И от него вся чернь души и жизни.
(12 декабря 1913 г., преодолевая послеобеденный сон)
* * *
15 декабря
Где «мое» кончается — кончается история.
Нельзя ничего понять не «мое».
За «мое» — мифы, предположения, догадки, страхи. «Не нужно», «закрой глаза». Бука.
* * *
16 декабря 1913
Только душу мою я сторожил.
Мира я не сторожил.
(в казначействе перед решеткой) (пенсия 49р. в месяц)
* * *
17 декабря 1913
Конечно, тайный иудей сказался в Мер. Как легко он выговорил («Рел.-фил. собр.», Бейлис): «Россия лежит у себя самой в дому трупом». Этого не сказал все-таки ни Философов, ни Анна Павловна. Почему же он сказал. Г1. ч. Россия ему неродная. И уже давно, всегда чувствовалось, и в 1903—1904 гг., что Россия ему чужая.
В тайне души он не выносит России: от этого, как кончились «заседания», литература и проч. (в апреле), он «в вагон» и за границу.
«Вези меня, Зина, подальше от этой вони». И везет, бедного, — эту «иностранную поклажу», — чуть не в багажном вагоне за границу. Лучше бы среди своих коробочек и картонок, длинных чулок и всякой «парфюмерии». Que ce que le Мег.? Ce la chose de parfumerie... 105
В то же время вот за 13 лет, что я его знаю, он не сказал ни одного порицания евреям. Беспорочный народ? Но у них это общий метод — не проронить слова дурного о «священном народе».
И банки, и все — не порицаемо.
И сосут нашу кровь — не порицаемо.
Однажды он мне сказал проникновенно (он редко, но иногда так говорит):
— Влад. Соловьев, умирая, молился за евреев.
Конечно, за «отмену у них черты оседлости».
Мер. сказал это как конфиденциальное сообщение. Я смутился. Это было особенное (в тоне).
И все они таковы. До России им дела нет. Втайне они ее ненавидят или во всяком случае вполне равнодушны. От этого и Флексер (Волынский) так равнодушно напал на «шестидесятников», которые нам все-таки родные; и Айхенвальд — на Белинского, по которому мы «все учились». И напали не преждевременно, а «вовремя», когда зуб получил укус и когда лев был «слишком мертв», чтобы ответить биющему.
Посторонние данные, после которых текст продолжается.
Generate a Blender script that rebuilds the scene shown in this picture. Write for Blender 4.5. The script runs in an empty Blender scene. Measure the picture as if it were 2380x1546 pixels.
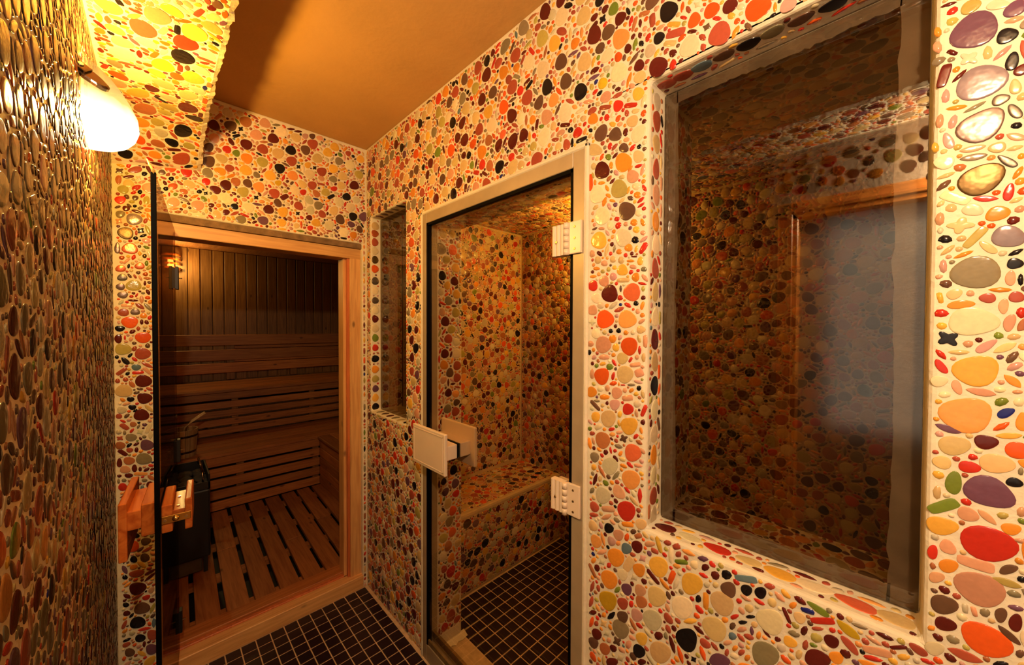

Это благоразумное и вовремя нападение — чисто еврейское. Еврей без «подготовленной почвы» не решится на крупный шаг, — ни в торговле, ни в литературе. Также и Г. «поет славянофилам», когда стало безопасно петь.
И все это — равнодушно. «Это не безрассудные русские, которые ломают себе шею».
Но в равнодушии — и слабость. Увы, «сваривает металлы» только сильное пламя. Евреи завладели русскою литературою, но они не «сварились» с нею. Они — господа, но этих господ ненавидят (втайне и презирают, даже «Кондурушкин». Я слышал разговоры: везде перед евреями страх, но ни одного о них теплого слова, даже левых).
Русские равнодушны к евреям (кроме «милого друга», у меня — Столпнер, у Веры — Маруся). К массе их равнодушны, «за пределом своего дома», вне личных и поименных отношений.